There are three approaches to dealing with the permafrost problem in the construction practice. The first and most obvious is to avoid it entirely. The second is to destroy it by stripping the insulating vegetative cover and allowing it to melt over a period of years. This has the obvious drawback of requiring a considerable period of time to elapse before construction can begin, and even then, it is a good idea to excavate the thawed ground and replace it with coarse material.

The third approach, and one which is becoming more widespread, is to preserve it. This can be accomplished by building on piles to allow cold air to circulate beneath heated structures, by building up the construction site with gravel fill which insulates and protects the permafrost below, or by refrigeration to maintain low ground temperatures. This is done by utilizing thermal piles or freeze tubes, such as those used by the trans-Alaska pipeline. These devices are filled with a non-freezing liquid and act like coffee percolators. They are cooled during the winter months and draw heat from the ground to retard thawing during warm weather (A).

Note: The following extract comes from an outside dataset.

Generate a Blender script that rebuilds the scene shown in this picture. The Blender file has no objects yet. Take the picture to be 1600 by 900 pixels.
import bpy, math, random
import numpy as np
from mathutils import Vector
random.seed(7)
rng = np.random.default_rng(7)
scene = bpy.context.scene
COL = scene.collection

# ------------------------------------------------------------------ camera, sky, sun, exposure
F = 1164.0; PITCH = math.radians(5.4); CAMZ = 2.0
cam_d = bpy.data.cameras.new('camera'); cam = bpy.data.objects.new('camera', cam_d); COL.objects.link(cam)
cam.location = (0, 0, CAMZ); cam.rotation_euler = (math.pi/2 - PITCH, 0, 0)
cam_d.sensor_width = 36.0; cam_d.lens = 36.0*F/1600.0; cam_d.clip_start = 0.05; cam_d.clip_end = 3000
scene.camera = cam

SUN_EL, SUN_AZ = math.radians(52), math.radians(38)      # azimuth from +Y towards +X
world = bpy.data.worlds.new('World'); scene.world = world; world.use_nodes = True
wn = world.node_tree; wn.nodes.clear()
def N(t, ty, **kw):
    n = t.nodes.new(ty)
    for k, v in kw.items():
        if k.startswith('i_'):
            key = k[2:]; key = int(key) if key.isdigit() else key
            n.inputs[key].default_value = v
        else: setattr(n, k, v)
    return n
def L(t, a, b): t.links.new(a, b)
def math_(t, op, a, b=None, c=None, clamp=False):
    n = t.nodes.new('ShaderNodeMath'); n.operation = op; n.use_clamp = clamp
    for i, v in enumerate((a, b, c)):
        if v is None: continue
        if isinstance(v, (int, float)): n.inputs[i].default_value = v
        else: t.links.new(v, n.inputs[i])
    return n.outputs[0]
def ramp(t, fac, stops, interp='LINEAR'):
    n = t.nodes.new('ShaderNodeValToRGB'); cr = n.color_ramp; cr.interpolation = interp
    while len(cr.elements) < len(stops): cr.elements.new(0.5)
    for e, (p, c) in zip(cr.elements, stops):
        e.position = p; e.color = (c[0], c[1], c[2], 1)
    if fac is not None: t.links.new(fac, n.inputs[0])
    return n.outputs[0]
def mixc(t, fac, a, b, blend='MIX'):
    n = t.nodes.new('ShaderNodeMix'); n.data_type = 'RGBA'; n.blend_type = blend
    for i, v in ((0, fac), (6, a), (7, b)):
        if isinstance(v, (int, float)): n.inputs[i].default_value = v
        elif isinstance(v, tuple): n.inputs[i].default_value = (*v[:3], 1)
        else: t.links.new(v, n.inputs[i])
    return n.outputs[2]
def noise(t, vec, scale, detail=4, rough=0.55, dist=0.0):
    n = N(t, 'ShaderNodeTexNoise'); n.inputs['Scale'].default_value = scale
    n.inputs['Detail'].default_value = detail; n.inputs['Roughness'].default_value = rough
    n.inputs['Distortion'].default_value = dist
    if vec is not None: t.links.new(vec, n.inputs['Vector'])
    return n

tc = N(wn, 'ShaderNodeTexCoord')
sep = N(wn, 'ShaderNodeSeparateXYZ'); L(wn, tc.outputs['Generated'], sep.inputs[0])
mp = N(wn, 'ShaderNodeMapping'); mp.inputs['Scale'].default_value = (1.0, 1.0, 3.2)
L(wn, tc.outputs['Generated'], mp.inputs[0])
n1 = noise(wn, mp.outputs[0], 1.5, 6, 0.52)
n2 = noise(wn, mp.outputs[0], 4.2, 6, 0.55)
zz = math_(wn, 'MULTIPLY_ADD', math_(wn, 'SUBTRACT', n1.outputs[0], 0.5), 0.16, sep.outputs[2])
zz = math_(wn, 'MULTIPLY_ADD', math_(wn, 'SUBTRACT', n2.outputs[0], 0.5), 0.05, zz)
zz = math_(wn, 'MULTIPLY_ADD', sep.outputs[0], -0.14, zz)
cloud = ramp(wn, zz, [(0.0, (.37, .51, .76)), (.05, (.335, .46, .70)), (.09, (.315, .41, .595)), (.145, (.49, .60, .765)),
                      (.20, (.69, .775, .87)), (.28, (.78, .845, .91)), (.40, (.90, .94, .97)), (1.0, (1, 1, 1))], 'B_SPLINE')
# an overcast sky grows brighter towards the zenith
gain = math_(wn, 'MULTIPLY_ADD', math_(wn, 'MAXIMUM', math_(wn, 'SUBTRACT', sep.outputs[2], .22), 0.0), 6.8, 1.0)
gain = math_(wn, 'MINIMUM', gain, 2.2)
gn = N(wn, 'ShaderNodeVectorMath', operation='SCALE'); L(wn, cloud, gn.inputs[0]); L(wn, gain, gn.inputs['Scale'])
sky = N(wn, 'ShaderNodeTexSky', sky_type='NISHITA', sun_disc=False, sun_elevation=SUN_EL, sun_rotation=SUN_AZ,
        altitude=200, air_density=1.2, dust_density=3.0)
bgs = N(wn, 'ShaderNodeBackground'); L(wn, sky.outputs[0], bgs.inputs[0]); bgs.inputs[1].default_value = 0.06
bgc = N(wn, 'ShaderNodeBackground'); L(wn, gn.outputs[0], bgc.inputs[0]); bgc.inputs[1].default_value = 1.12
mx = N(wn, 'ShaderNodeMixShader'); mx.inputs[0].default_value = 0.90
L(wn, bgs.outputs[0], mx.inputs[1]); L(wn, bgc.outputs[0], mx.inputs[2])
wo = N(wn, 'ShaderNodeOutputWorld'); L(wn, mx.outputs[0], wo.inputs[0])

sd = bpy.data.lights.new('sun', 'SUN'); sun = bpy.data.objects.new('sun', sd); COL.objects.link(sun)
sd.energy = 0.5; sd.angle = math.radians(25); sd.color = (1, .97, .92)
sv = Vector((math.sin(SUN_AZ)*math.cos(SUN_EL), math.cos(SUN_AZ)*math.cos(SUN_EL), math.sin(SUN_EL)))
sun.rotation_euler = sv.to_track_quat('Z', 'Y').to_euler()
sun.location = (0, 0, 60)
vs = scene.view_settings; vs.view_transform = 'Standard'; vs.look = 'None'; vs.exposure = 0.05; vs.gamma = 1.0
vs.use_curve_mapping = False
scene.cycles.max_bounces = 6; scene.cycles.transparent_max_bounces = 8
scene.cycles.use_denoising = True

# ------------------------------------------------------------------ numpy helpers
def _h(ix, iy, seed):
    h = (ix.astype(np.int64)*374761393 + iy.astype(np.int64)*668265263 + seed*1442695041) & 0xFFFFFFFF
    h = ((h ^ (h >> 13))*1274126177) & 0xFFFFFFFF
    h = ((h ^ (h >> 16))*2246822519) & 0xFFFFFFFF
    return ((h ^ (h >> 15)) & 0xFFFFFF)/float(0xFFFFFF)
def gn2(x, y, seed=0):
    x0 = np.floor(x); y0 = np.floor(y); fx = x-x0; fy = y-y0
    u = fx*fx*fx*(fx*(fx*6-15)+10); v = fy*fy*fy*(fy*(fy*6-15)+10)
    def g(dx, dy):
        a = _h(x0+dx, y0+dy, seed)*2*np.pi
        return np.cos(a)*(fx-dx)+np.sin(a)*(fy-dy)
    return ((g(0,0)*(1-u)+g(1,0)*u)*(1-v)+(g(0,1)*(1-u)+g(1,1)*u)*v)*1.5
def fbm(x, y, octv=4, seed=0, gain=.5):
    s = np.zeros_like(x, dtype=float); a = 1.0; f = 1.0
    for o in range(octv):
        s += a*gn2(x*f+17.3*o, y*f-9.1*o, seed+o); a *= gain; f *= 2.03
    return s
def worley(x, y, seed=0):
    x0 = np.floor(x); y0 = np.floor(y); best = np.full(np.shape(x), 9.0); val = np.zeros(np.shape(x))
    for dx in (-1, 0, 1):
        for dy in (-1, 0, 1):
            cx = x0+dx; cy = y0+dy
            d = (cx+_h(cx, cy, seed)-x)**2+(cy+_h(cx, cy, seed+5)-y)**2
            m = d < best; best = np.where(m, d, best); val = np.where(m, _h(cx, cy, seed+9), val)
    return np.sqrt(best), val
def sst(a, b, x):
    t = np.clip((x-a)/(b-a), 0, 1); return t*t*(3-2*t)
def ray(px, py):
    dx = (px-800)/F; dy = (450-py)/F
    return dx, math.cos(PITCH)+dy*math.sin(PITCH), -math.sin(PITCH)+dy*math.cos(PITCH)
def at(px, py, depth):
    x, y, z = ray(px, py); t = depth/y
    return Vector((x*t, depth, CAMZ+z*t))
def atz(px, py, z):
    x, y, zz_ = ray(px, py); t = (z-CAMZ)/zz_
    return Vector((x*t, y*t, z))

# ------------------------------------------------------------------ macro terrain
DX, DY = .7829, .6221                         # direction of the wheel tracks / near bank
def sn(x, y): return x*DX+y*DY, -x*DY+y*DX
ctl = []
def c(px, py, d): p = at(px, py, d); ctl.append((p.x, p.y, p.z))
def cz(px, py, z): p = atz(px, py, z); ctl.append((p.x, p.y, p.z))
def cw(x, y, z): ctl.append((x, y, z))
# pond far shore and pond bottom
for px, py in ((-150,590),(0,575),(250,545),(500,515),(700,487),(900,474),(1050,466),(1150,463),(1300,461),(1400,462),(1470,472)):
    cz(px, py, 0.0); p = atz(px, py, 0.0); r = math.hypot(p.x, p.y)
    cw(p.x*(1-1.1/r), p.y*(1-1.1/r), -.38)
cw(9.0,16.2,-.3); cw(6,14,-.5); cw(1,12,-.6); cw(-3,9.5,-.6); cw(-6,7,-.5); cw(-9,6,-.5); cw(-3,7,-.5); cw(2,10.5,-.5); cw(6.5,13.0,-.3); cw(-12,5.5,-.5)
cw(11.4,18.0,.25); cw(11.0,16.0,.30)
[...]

In nearshore areas, ice-bonded permafrost is probably present and must be considered in the design of an offshore pipeline. But nearshore ice-wedge permafrost under shallow water, particularly along a rapidly receding coastline, is even more critical for design. Oil pipelines placed in areas of ice-bonded or ice-wedge permafrost must be heavily insulated to limit thawing of permafrost. The best location for an offshore platform is at water depths of 6.5-65 feet, to minimize ice gouging. Beyond the 6.5 foot water depth the top of the ice-bonded permafrost generally is below the surface of the seabed. Inshore of the 18-foot bottom-depth contour, ice gouging is typically less than 1.6 feet (Y).